REPUBLIKA.CO.ID, JAKARTA -- Pakar politik Saleh Partaonan Daulay menilai bahwa dari awal Surya Paloh memang berniat menjadi ketua umum Partai Nasdem karena sebagai penggagas utama dia merasa berhak menjadi lokomotif partai itu.
"Sebagai penggagas utama, Surya Paloh merasa bahwa dialah yang paling berhak untuk menjadi lokomotif Partai Nasdem dalam memenangkan Pemilu 2014. Karena langkah itu sudah lama diniatkan, seharusnya mereka yang tidak setuju dengan rencana itu tidak ikut bergabung," kata Saleh Partaonan Daulay dihubungi di Jakarta, Selasa (22/1).

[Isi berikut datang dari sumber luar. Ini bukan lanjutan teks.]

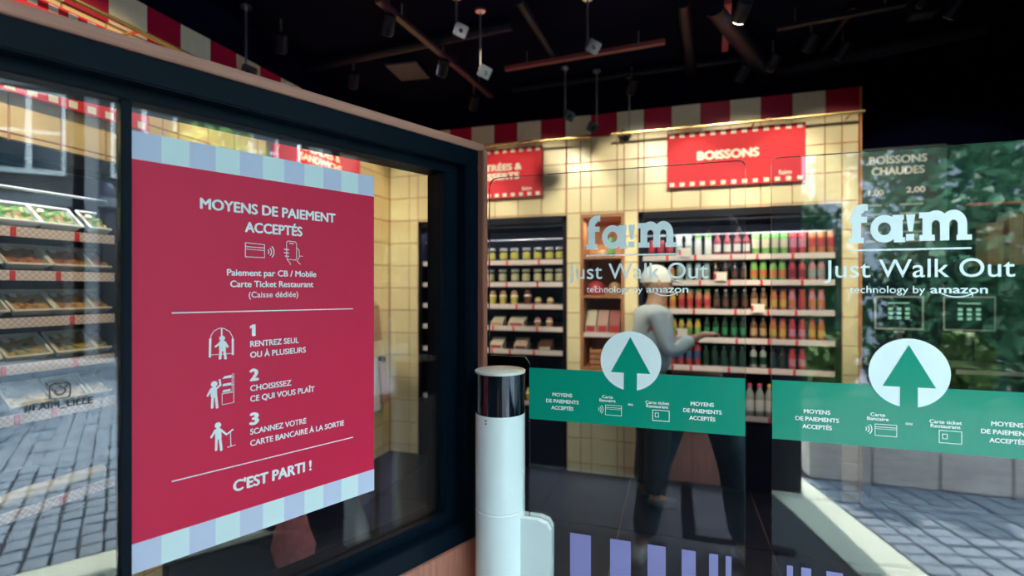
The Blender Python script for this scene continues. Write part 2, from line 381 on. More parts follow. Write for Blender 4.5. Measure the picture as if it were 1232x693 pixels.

Pengajar di FISIP UIN Syarif Hidayatullah Jakarta itu mengatakan pada dasarnya Partai Nasdem didirikan untuk memberikan ruang bagi kader-kader Partai Golkar yang tidak diakomodasi pada musyawarah nasional di Pekan Baru, beberapa tahun lalu.
Mereka itu lah, kata Saleh, para penggagas dan deklarator Partai Nasdem. Setelah partai berdiri dan dinyatakan lolos verfikasi peserta Pemilu 2014, mereka ingin berkuasa di bawah kendali Surya Paloh.
"Bagi kelompok itu, Hary Tanoe dan beberapa orang lainnya adalah pendatang baru. Karena itu, mereka harus legowo untuk ditempatkan pada posisi-posisi sesuai keinginan para penggagas tersebut," tuturnya.
Selain itu, kata Saleh, mereka juga sepertinya khawatir dengan kekuatan yang dimiliki Hary Tanoesoedibjo. Sebelum mendominasi, kemungkinan kekuatan itu dilumpuhkan dengan cara melakukan reposisi kepengurusan di internal Partai Nasdem.
Saleh menilai pengunduran diri Hary Tanoesoedibjo dari Partai Nasdem sebagai langkah yang tidak tepat. Seharusnya, Hary Tanoesoedibjo dan Surya Paloh perlu duduk bersama untuk menyelesaikan masalah yang ada.
Sebagai tokoh yang disegani di Partai Nasdem, kedua orang itu diyakini mampu meredam konflik dan perbedaan pendapat yang ada. "Bukankah selama ini mereka bisa duduk dan bekerja bersama? Mengapa karena urusan reposisi kepengurusan menyebabkan keduanya tidak bisa bersama lagi?" katanya.